• _Work to do_: Retype only what runs from the first line of the listing to the line holding "cd.dof.use_dof = True;", both included. Do not retype the pictures.
— start Supplied data —
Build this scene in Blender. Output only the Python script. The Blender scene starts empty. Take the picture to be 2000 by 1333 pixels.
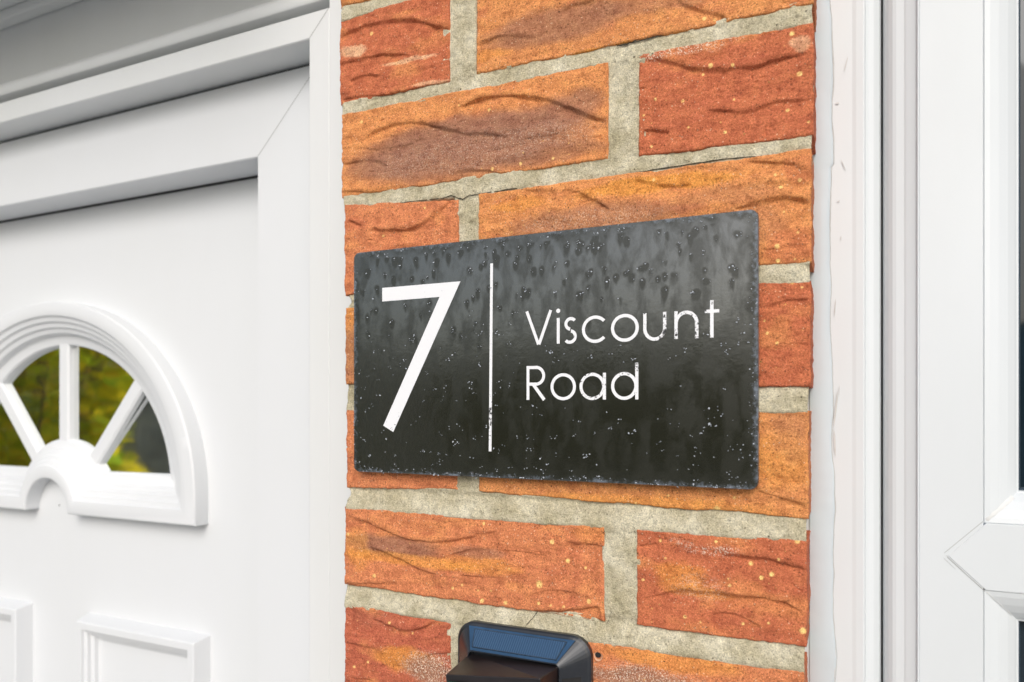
import bpy, math, random
import numpy as np
from mathutils import Vector
S = bpy.context.scene
R = math.radians
H = 1.62                                   # camera height above the paving

# ------------------------------------------------------------------ camera
cd = bpy.data.cameras.new("camera"); cam = bpy.data.objects.new("camera", cd)
S.collection.objects.link(cam); S.camera = cam
cam.location = (0.24175, -0.484, H)
cam.rotation_euler = (R(90), 0, R(26.542))
cd.sensor_width = 36; cd.lens = 1520 / 2000 * 36
cd.shift_y = (796 - 666.5) / 2000
cd.clip_start = 0.02; cd.clip_end = 500
cd.dof.use_dof = True; cd.dof.focus_distance = 0.535; cd.dof.aperture_fstop = 7.0

# ------------------------------------------------------------------ sky and sun (bright overcast)
W = bpy.data.worlds.new("World"); S.world = W; W.use_nodes = True
nt = W.node_tree; nt.nodes.clear()
sky = nt.nodes.new("ShaderNodeTexSky"); sky.sky_type = 'NISHITA'; sky.sun_disc = False
SUN_EL, SUN_AZ = 33, 21                    # azimuth measured from straight in front of the wall towards the right
sky.sun_elevation = R(SUN_EL); sky.sun_rotation = R(180 - SUN_AZ)
sky.air_density = 1.0; sky.dust_density = 3.0
hs = nt.nodes.new("ShaderNodeHueSaturation"); hs.inputs['Saturation'].default_value = 0.75
bg = nt.nodes.new("ShaderNodeBackground"); bg.inputs[1].default_value = 0.15
wo = nt.nodes.new("ShaderNodeOutputWorld")
nt.links.new(sky.outputs[0], hs.inputs['Color']); nt.links.new(hs.outputs[0], bg.inputs[0]); nt.links.new(bg.outputs[0], wo.inputs[0])
ld = bpy.data.lights.new("sun", 'SUN'); ld.energy = 1.45; ld.angle = R(36); ld.color = (1, .985, .965)
sun = bpy.data.objects.new("sun", ld); S.collection.objects.link(sun)
sd = Vector((math.sin(R(SUN_AZ)) * math.cos(R(SUN_EL)), -math.cos(R(SUN_AZ)) * math.cos(R(SUN_EL)), math.sin(R(SUN_EL))))
sun.rotation_euler = sd.to_track_quat('Z', 'Y').to_euler()
S.view_settings.view_transform = 'Standard'; S.view_settings.look = 'None'
S.view_settings.exposure = 0.05; S.view_settings.gamma = 1
S.cycles.max_bounces = 8

# ------------------------------------------------------------------ helpers
def link(o, parent=None):
    S.collection.objects.link(o)
    if parent is not None: o.parent = parent
    return o
def tag(o, label, cat, group=None, kind=None):
    if label: o['label'] = label
    if cat: o['category'] = cat
    if group: o['group'] = group
    if kind: o['kind'] = kind
    return o
def empty(name, label, cat, loc=(0, 0, 0), group=None):
    o = bpy.data.objects.new(name, None); o.location = loc; o.empty_display_size = .05
    link(o); return tag(o, label, cat, group)
class MB:
    def __init__(s): s.v = []; s.f = []; s.m = []
    def face(s, pts, mi=0):
        n = len(s.v); s.v += [tuple(p) for p in pts]; s.f.append(tuple(range(n, n + len(pts)))); s.m.append(mi)
    def box(s, x0, x1, y0, y1, z0, z1, mi=0):
        n = len(s.v)
        s.v += [(x, y, z) for z in (z0, z1) for y in (y0, y1) for x in (x0, x1)]
        for q in ((0, 2, 3, 1), (4, 5, 7, 6), (0, 1, 5, 4), (2, 6, 7, 3), (0, 4, 6, 2), (1, 3, 7, 5)):
            s.f.append(tuple(n + i for i in q)); s.m.append(mi)
    def loft(s, rings, closed=False, close_ends=False, mi=0):
        n = len(s.v); k = len(rings[0])
        for r in rings: s.v += [tuple(p) for p in r]
        for i in range(len(rings) if closed == 'both' else len(rings) - 1):
            j = (i + 1) % len(rings)
            for a in range(k if closed else k - 1):
                b = (a + 1) % k
                s.f.append((n + i * k + a, n + i * k + b, n + j * k + b, n + j * k + a)); s.m.append(mi)
        if close_ends:
            s.f.append(tuple(n + a for a in range(k))[::-1]); s.m.append(mi)
            s.f.append(tuple(n + (len(rings) - 1) * k + a for a in range(k))); s.m.append(mi)
    def build(s, name, mats, parent=None, smooth=False, loc=(0, 0, 0), bevel=0, seg=2, fix=True):
        me = bpy.data.meshes.new(name); me.from_pydata(s.v, [], s.f)
        if not isinstance(mats, (list, tuple)): mats = [mats]
        for m in mats: me.materials.append(m)
        for p, mi in zip(me.polygons, s.m): p.material_index = mi; p.use_smooth = smooth
        me.update()
        if fix:
            import bmesh
            bm = bmesh.new(); bm.from_mesh(me); bmesh.ops.remove_doubles(bm, verts=bm.verts, dist=1e-6)
            bmesh.ops.recalc_face_normals(bm, faces=bm.faces); bm.to_mesh(me); bm.free()
        o = bpy.data.objects.new(name, me); o.location = loc; link(o, parent)
        if bevel:
            b = o.modifiers.new("bevel", 'BEVEL'); b.width = bevel; b.segments = seg; b.limit_method = 'ANGLE'; b.angle_limit = R(35)
        return o
def grid_mesh(name, V, F, mat, parent, attr=None, smooth=True, loc=(0, 0, 0)):
    me = bpy.data.meshes.new(name)
    V = np.ascontiguousarray(V, dtype=np.float32); F = np.ascontiguousarray(F, dtype=np.int32)
    me.vertices.add(len(V)); me.vertices.foreach_set('co', V.ravel())
    me.loops.add(F.size); me.loops.foreach_set('vertex_index', F.ravel())
    me.polygons.add(len(F)); me.polygons.foreach_set('loop_start', np.arange(0, F.size, F.shape[1], dtype=np.int32))
    me.polygons.foreach_set('loop_total', np.full(len(F), F.shape[1], dtype=np.int32))
    me.update(calc_edges=True)
    me.polygons.foreach_set('use_smooth', np.full(len(F), smooth))
    if attr is not None:
        a = me.color_attributes.new('tint', 'FLOAT_COLOR', 'POINT'); a.data.foreach_set('color', np.ascontiguousarray(attr, dtype=np.float32).ravel())
    me.materials.append(mat)
    o = bpy.data.objects.new(name, me); o.location = loc
    return link(o, parent)
def gfaces(nx, nz, off=0):
    i = np.arange(nz - 1)[:, None] * nx + np.arange(nx - 1)[None, :] + off
    i = i.ravel(); return np.stack([i, i + 1, i + nx + 1, i + nx], 1)

# value noise
def _h(ix, iy, seed):
    n = (ix.astype(np.int64) * 374761393 + iy.astype(np.int64) * 668265263 + seed * 974634777) & 0xffffffff
    n = ((n ^ (n >> 13)) * 1274126177) & 0xffffffff
    n = (n ^ (n >> 16)) & 0xffffffff
    return n / 4294967295.0
def vn(x, y, seed=0):
    x = np.asarray(x, float); y = np.asarray(y, float)
    ix = np.floor(x); iy = np.floor(y); fx = x - ix; fy = y - iy
    fx = fx * fx * (3 - 2 * fx); fy = fy * fy * (3 - 2 * fy)
    a = _h(ix, iy, seed); b = _h(ix + 1, iy, seed); c = _h(ix, iy + 1, seed); d = _h(ix + 1, iy + 1, seed)
    return (a * (1 - fx) + b * fx) * (1 - fy) + (c * (1 - fx) + d * fx) * fy
def fbm(x, y, seed=0, o=4):
    t = 0; a = .5; s = 0
    for k in range(o): t = t + a * (vn(x, y, seed + k * 17) * 2 - 1); s += a; x = x * 2.03 + 5.1; y = y * 2.03 + 9.7; a *= .5
    return t / s
def sstep(a, b, x):
    t = np.clip((x - a) / (b - a), 0, 1); return t * t * (3 - 2 * t)

# ------------------------------------------------------------------ materials
def mat(name):
    m = bpy.data.materials.new(name); m.use_nodes = True
    n = m.node_tree.nodes; return m, n, m.node_tree.links, n['Principled BSDF']
def N(n, t, **k):
    x = n.new(t)
    for a, b in k.items():
        if a in ('inp',):
            for c, d in b.items(): x.inputs[c].default_value = d
        else: setattr(x, a, b)
    return x
def objco(n): return n.new('ShaderNodeTexCoord').outputs['Object']
def ramp(n, l, src, stops):
    r = n.new('ShaderNodeValToRGB'); e = r.color_ramp.elements
    while len(e) > 1: e.remove(e[-1])
    e[0].position = stops[0][0]; e[0].color = stops[0][1]
    for p, c in stops[1:]: q = e.new(p); q.color = c
    l.new(src, r.inputs[0]); return r.outputs[0]
def g(v): return (v, v, v, 1)
def mix(n, l, f, a, b, mode='MIX'):
    m = n.new('ShaderNodeMix'); m.data_type = 'RGBA'; m.blend_type = mode
    for s, v in ((0, f), (6, a), (7, b)):
        if hasattr(v, 'default_value'): l.new(v, m.inputs[s])
        else: m.inputs[s].default_value = v
    return m.outputs[2]
def noise(n, l, co, scale, det=3, rough=.5, dist=0):
    x = N(n, 'ShaderNodeTexNoise', inp={'Scale': scale, 'Detail': det, 'Roughness': rough, 'Distortion': dist}); l.new(co, x.inputs['Vector']); return x.outputs[0]
def bump(n, l, h, dist, strength=1, normal=None):
    b = N(n, 'ShaderNodeBump', inp={'Distance': dist, 'Strength': strength}); l.new(h, b.inputs['Height'])
    if normal: l.new(normal, b.inputs['Normal'])
    return b.outputs[0]
def math_(n, l, op, a, b=None, clamp=False):
    m = n.new('ShaderNodeMath'); m.operation = op; m.use_clamp = clamp
    for i, v in enumerate((a, b)):
        if v is None: continue
        if hasattr(v, 'default_value'): l.new(v, m.inputs[i])
        else: m.inputs[i].default_value = v
    return m.outputs[0]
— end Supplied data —
• _Answer to the problem_:
Build this scene in Blender. Output only the Python script. The Blender scene starts empty. Take the picture to be 2000 by 1333 pixels.
import bpy, math, random
import numpy as np
from mathutils import Vector
S = bpy.context.scene
R = math.radians
H = 1.62                                   # camera height above the paving

# ------------------------------------------------------------------ camera
cd = bpy.data.cameras.new("camera"); cam = bpy.data.objects.new("camera", cd)
S.collection.objects.link(cam); S.camera = cam
cam.location = (0.24175, -0.484, H)
cam.rotation_euler = (R(90), 0, R(26.542))
cd.sensor_width = 36; cd.lens = 1520 / 2000 * 36
cd.shift_y = (796 - 666.5) / 2000
cd.clip_start = 0.02; cd.clip_end = 500
cd.dof.use_dof = True; cd.dof.focus_distance = 0.535; cd.dof.aperture_fstop = 7.0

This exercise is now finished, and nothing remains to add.